-- begin SOURCE MATERIAL --

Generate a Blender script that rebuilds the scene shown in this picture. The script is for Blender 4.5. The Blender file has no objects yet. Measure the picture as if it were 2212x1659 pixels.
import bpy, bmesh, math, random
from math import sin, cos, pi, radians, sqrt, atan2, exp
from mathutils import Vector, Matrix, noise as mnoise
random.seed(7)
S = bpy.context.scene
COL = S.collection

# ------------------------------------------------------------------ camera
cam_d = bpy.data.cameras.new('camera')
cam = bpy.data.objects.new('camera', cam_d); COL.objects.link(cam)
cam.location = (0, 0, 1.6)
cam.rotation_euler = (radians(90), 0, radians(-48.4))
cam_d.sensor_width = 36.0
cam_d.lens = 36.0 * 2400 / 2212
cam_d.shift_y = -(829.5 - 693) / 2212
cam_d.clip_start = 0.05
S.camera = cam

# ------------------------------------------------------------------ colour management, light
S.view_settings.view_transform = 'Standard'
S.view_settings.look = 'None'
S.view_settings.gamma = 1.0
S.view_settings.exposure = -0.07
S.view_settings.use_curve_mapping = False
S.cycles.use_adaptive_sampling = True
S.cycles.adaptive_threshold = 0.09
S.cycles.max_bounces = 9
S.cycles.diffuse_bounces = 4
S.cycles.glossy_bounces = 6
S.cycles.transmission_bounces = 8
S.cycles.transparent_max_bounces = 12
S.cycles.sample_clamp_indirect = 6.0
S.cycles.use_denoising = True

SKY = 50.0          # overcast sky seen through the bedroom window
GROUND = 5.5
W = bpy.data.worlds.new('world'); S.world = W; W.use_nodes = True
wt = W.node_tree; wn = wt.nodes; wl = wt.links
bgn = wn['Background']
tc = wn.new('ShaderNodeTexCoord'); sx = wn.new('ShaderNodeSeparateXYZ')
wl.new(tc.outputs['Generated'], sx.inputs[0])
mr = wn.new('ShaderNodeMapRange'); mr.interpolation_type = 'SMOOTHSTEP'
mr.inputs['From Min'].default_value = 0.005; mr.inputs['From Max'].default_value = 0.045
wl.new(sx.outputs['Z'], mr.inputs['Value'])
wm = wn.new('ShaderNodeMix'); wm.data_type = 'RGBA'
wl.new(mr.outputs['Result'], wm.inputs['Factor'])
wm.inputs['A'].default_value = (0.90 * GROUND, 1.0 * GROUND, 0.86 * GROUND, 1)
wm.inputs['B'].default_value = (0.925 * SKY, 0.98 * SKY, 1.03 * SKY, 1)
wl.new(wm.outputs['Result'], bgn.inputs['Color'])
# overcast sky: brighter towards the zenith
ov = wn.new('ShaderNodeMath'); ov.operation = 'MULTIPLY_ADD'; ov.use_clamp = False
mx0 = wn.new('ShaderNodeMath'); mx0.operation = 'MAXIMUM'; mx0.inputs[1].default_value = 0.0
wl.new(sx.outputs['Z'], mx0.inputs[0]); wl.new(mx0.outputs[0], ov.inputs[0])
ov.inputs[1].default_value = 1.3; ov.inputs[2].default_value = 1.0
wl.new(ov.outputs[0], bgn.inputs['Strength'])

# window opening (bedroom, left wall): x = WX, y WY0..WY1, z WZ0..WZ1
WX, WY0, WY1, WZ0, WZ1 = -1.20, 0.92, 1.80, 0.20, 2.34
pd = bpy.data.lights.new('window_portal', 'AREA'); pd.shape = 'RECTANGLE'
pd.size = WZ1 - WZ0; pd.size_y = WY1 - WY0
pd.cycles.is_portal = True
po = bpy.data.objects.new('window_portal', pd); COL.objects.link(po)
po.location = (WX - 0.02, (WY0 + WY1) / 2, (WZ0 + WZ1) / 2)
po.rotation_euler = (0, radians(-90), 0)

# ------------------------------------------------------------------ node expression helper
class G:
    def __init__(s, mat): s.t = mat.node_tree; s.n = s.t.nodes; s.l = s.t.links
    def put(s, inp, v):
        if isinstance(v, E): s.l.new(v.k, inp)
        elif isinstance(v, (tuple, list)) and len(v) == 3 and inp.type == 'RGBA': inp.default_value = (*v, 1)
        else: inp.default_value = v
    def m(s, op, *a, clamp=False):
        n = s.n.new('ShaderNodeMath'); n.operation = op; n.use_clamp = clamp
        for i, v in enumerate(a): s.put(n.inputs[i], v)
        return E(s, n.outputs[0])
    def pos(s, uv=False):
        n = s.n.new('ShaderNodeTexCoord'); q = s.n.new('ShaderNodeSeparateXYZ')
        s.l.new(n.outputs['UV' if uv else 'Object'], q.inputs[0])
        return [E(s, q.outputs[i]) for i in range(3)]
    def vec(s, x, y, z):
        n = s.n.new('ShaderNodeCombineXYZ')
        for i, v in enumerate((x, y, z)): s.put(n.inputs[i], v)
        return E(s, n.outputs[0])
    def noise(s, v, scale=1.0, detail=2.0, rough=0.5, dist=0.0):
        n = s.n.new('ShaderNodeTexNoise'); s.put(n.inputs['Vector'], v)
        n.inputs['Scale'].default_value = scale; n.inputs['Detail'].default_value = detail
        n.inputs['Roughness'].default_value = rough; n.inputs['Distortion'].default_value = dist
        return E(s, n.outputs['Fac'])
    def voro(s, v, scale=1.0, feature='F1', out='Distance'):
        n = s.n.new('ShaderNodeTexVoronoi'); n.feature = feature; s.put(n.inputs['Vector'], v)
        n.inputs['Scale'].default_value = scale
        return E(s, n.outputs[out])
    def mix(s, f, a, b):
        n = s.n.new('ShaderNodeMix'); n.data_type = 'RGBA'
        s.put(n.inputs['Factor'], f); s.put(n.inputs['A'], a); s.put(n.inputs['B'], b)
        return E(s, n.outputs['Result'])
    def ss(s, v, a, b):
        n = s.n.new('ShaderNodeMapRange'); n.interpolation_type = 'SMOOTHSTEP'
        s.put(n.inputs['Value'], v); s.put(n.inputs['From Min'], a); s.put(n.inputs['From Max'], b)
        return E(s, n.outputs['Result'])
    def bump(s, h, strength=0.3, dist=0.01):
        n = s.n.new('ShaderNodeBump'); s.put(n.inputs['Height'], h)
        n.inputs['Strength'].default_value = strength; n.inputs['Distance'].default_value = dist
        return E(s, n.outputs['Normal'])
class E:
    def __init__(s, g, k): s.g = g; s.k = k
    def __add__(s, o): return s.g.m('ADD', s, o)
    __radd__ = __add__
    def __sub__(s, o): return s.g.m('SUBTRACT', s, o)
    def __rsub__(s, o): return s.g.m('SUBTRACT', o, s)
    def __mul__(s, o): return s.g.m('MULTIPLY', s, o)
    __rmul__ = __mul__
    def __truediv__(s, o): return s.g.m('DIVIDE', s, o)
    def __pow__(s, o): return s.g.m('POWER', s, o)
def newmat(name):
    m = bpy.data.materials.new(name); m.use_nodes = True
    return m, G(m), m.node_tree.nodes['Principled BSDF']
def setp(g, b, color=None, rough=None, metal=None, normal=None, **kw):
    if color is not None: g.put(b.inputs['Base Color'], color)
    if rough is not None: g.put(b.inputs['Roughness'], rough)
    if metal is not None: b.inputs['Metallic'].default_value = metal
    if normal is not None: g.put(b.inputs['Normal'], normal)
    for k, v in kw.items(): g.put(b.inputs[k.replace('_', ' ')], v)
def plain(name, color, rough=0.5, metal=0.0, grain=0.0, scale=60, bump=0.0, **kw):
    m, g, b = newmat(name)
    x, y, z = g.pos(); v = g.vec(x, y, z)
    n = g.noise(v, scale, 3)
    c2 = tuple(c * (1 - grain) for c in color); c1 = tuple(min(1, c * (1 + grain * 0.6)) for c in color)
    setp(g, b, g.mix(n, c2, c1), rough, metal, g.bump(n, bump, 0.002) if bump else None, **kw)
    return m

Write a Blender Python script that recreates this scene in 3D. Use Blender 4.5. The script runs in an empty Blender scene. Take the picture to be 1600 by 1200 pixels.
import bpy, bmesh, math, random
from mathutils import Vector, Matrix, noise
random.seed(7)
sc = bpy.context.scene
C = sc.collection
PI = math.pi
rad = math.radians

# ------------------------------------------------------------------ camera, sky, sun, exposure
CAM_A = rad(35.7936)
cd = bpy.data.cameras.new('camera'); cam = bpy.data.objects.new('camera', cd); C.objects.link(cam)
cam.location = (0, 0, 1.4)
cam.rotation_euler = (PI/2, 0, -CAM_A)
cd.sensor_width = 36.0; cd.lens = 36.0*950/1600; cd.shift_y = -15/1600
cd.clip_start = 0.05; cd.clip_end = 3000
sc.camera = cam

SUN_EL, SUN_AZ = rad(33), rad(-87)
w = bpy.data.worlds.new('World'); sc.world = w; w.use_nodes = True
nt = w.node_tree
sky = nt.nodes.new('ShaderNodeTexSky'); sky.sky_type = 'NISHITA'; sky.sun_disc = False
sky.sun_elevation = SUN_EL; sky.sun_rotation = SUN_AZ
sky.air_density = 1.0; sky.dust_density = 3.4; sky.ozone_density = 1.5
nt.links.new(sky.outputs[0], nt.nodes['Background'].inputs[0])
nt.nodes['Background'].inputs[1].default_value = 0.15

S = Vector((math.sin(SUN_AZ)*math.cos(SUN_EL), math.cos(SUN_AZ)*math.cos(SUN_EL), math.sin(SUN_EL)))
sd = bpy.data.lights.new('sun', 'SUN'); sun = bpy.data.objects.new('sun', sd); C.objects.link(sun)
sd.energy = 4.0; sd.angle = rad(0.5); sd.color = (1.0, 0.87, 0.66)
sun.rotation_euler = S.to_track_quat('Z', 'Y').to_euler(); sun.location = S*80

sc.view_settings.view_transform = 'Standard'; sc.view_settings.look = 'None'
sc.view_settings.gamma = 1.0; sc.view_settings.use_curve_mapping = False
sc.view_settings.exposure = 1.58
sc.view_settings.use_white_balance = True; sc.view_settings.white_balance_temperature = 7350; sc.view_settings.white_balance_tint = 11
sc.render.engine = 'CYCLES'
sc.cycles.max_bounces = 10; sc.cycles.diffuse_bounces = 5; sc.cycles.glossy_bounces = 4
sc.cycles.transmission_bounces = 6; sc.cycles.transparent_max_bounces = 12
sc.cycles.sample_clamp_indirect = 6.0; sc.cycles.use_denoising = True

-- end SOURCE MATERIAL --

**WHAT THE EXERCISE ASKS**
Pull out each line of the records holding the string "pixels".

**EXERCISE ANSWER**
Generate a Blender script that rebuilds the scene shown in this picture. The script is for Blender 4.5. The Blender file has no objects yet. Measure the picture as if it were 2212x1659 pixels.
Write a Blender Python script that recreates this scene in 3D. Use Blender 4.5. The script runs in an empty Blender scene. Take the picture to be 1600 by 1200 pixels.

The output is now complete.